「秀忠暗殺」を企図?
事件が起きたのは、家康七回忌の元和8(1622)年4月16日のことです。秀忠は日光東照宮に参拝した後、宇都宮城に一泊する予定でした。ところが、秀忠の姉である加納御前(先述の亀姫)から、「城の普請に不備あり」と密訴がありました。秀忠の寝室に釣天井を仕掛け、秀忠暗殺を企てているというものです。
これを聞いた秀忠は、御台所(正室の江)が病気として、宇都宮城には泊まらず江戸城に帰ってしまいます。
11の罪状を突きつけられた正純
その年の8月、最上騒動により改易された最上義俊から、山形城を受け取るために赴いた正純の留守中、秀忠は鉄砲の密造や宇都宮城本丸石垣の無断修理、釣天井の嫌疑など11もの罪状を作って、正純に突きつけたのです。
正純には謀反の意思などなく、釣天井なども存在しなかったのですが、本丸の無断修理や鉄砲製造は事実でした。それも宇都宮城が将軍の宿になることから、警備強化のために行ったと考えられますが、正式な手続きを経なかったのは大きな過ちでした。
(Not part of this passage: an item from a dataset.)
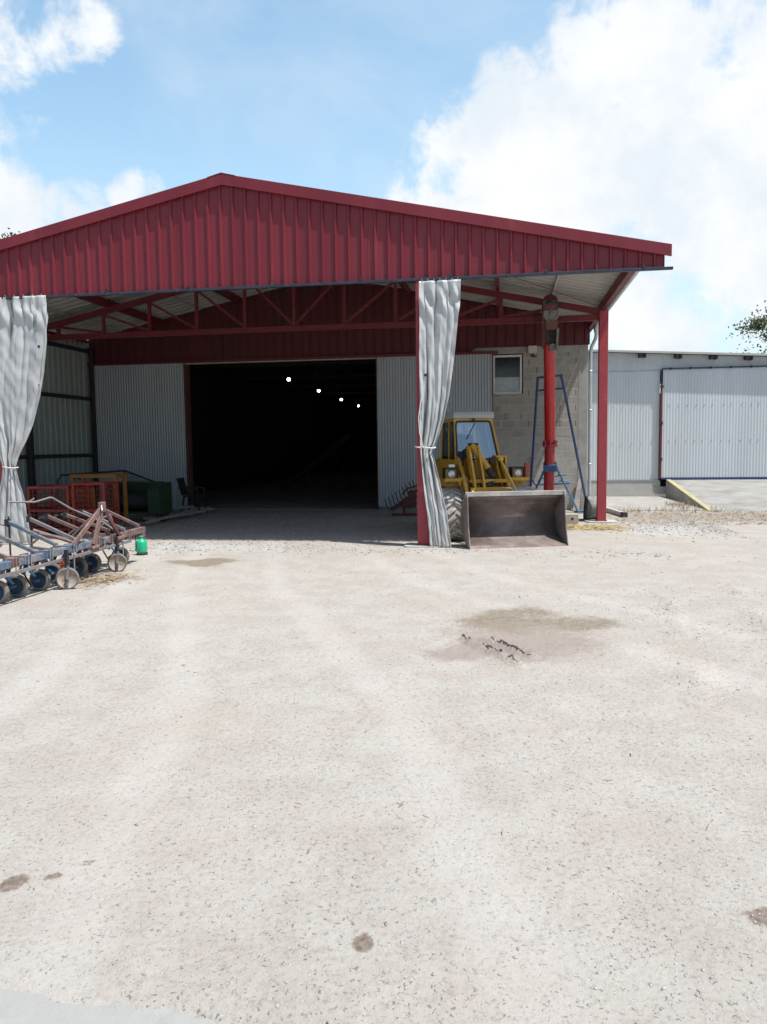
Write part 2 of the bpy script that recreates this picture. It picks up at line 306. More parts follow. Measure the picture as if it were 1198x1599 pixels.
# ------------------------------------------------------------------ mesh helpers
MW = {}
def V(*a): return Vector(a)
def frame(d, up=(0, 0, 1)):
    d = Vector(d).normalized(); up = Vector(up)
    if abs(d.dot(up.normalized())) > .98: up = Vector((1, 0, 0)) if abs(d.x) < .9 else Vector((0, 1, 0))
    s = d.cross(up).normalized(); u = s.cross(d).normalized(); return s, u
class MB:
    def __init__(s): s.v = []; s.f = []; s.m = []; s.sm = []
    def add(s, vs, fs, m=0, sm=False):
        o = len(s.v); s.v += [tuple(x) for x in vs]
        for f in fs: s.f.append(tuple(i+o for i in f)); s.m.append(m); s.sm.append(sm)
        return s
    def box(s, x0, x1, y0, y1, z0, z1, m=0):
        vs = [(x, y, z) for z in (z0, z1) for y in (y0, y1) for x in (x0, x1)]
        return s.add(vs, [(0, 2, 3, 1), (4, 5, 7, 6), (0, 1, 5, 4), (2, 6, 7, 3), (0, 4, 6, 2), (1, 3, 7, 5)], m)
    def bar(s, p, q, w, h, up=(0, 0, 1), m=0, w2=None, h2=None):
        p = Vector(p); q = Vector(q); a, u = frame(q-p, up); vs = []
        for c, ww, hh in ((p, w, h), (q, w2 or w, h2 or h)):
            vs += [c-a*ww/2-u*hh/2, c+a*ww/2-u*hh/2, c+a*ww/2+u*hh/2, c-a*ww/2+u*hh/2]
        return s.add(vs, [(3, 2, 1, 0), (4, 5, 6, 7), (0, 1, 5, 4), (1, 2, 6, 5), (2, 3, 7, 6), (3, 0, 4, 7)], m)
    def tube(s, pts, r, n=10, m=0, cap=True, r2=None):
        pts = [Vector(p) for p in pts]; k = len(pts); rings = []
        u = None
        for i, p in enumerate(pts):
            d = (pts[min(i+1, k-1)]-pts[max(i-1, 0)]).normalized()
            if u is None: a, u = frame(d)
            else:
                u = (u-d*u.dot(d)).normalized()
            a = d.cross(u)
            rr = r if r2 is None else r+(r2-r)*i/(k-1)
            rings.append([p+(a*math.cos(2*math.pi*j/n)+u*math.sin(2*math.pi*j/n))*rr for j in range(n)])
        vs = [v for g in rings for v in g]; fs = []
        for i in range(k-1):
            for j in range(n):
                j2 = (j+1) % n; fs.append((i*n+j, i*n+j2, (i+1)*n+j2, (i+1)*n+j))
        s.add(vs, fs, m, True)
        if cap: s.add(rings[0], [tuple(range(n))[::-1]], m); s.add(rings[-1], [tuple(range(n))], m)
        return s
    def lathe(s, c, ax, prof, n=24, m=0, sm=True):
        c = Vector(c); ax = Vector(ax).normalized(); a, u = frame(ax); vs = []
        for r, t in prof:
            for j in range(n):
                th = 2*math.pi*j/n; vs.append(c+ax*t+(a*math.cos(th)+u*math.sin(th))*r)
        fs = []
        for i in range(len(prof)-1):
            for j in range(n):
                j2 = (j+1) % n; fs.append((i*n+j, (i+1)*n+j, (i+1)*n+j2, i*n+j2))
        return s.add(vs, fs, m, sm)
    def prism(s, poly, f0, f1, m=0):
        """poly: 2D points; f0/f1 map (u,v) to the two faces"""
        n = len(poly); vs = [f0(*p) for p in poly]+[f1(*p) for p in poly]
        fs = [tuple(range(n)), tuple(range(2*n-1, n-1, -1))]+[(i, n+i, n+(i+1) % n, (i+1) % n) for i in range(n)]
        return s.add(vs, fs, m)
    def grid(s, P, m=0, sm=True):
        a = len(P); b = len(P[0])
        return s.add([p for r in P for p in r], [(i*b+j, i*b+j+1, (i+1)*b+j+1, (i+1)*b+j) for i in range(a-1) for j in range(b-1)], m, sm)
    def build(s, name, mats, parent=None, solid=0, bevel=0, world=True, fix=True, offset=0):
        me = bpy.data.meshes.new(name); vs = np.array([tuple(v) for v in s.v], float)
        pm = MW[parent.name] if parent is not None else Matrix.Identity(4)
        if world and parent is not None:
            inv = np.array(pm.inverted()); vs = vs@inv[:3, :3].T+inv[:3, 3]
        lo, hi = vs.min(0), vs.max(0); c = (lo+hi)/2
        if parent is None: c[2] = lo[2]
        vs = vs-c
        me.from_pydata(vs.tolist(), [], s.f); me.polygons.foreach_set('material_index', s.m); me.polygons.foreach_set('use_smooth', s.sm)
        if not isinstance(mats, (list, tuple)): mats = [mats]
        for q in mats: me.materials.append(M[q] if isinstance(q, str) else q)
        me.update()
        if fix:
            import bmesh
            bm = bmesh.new(); bm.from_mesh(me); bmesh.ops.recalc_face_normals(bm, faces=bm.faces); bm.to_mesh(me); bm.free()
        o = bpy.data.objects.new(name, me); C.objects.link(o); o.parent = parent; o.location = Vector(c)
        MW[o.name] = pm@Matrix.Translation(Vector(c))
        if solid: d = o.modifiers.new('s', 'SOLIDIFY'); d.thickness = solid; d.offset = offset
        if bevel: d = o.modifiers.new('b', 'BEVEL'); d.width = bevel; d.segments = 2; d.limit_method = 'ANGLE'; d.angle_limit = R(40)
        return o
def tag(o, label=None, cat=None, group=None, kind=None):
    if label: o['label'] = label
    if cat: o['category'] = cat
    if group: o['group'] = group
    if kind: o['kind'] = kind
    return o
def thing(name, loc, label, cat, rz=0, group=None):
    o = bpy.data.objects.new(name, None); C.objects.link(o); o.location = loc; o.rotation_euler = (0, 0, rz); o.empty_display_size = .2
    MW[o.name] = Matrix.Translation(Vector(loc))@Matrix.Rotation(rz, 4, 'Z')
    return tag(o, label, cat, group)
def copy_tree(o, parent=None):
    c = o.copy(); C.objects.link(c)
    if parent is not None: c.parent = parent
    for ch in list(o.children): copy_tree(ch, c)
    return c
def ribs(u0, u1, period, prof, phase=0):
    """prof: [(fraction*period offset, height)] for one rib; gives break points of a folded sheet"""
    out = []; k = math.floor((u0-phase)/period)-1
    while phase+k*period < u1+period:
        for du, h in prof: out.append((phase+k*period+du, h))
        k += 1
    out = [p for p in out if u0 < p[0] < u1]
    return [(u0, 0.)]+out+[(u1, 0.)]
def sheet(mb, brk, f_lo, f_hi, m=0, sm=False):
    P = [[f_lo(u, h), f_hi(u, h)] for u, h in brk]
    return mb.grid(P, m, sm)
def corrug(u0, u1, period=.076, amp=.007, k=6):
    n = int((u1-u0)/period*k); return [(u0+(u1-u0)*i/n, amp*math.sin(2*math.pi*i/k)) for i in range(n+1)]
TRAP = [(0, 0), (.018, .035), (.043, .035), (.062, 0)]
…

正純は出羽由利5万5000石に転封を命じられてしまいました。まさか自分が訴えられはしないだろうという傲りがあったのでしょう。
正純はこの処分に納得できず、5万5000石の受け取りを拒否します。彼には家康、秀忠に忠義を尽くしてきたという誇りがあったのです。怒った秀忠は正純の嫡男正勝ともども出羽、横手に流罪とします。権力を手にした男が一転、無実の罪を着せられたのです。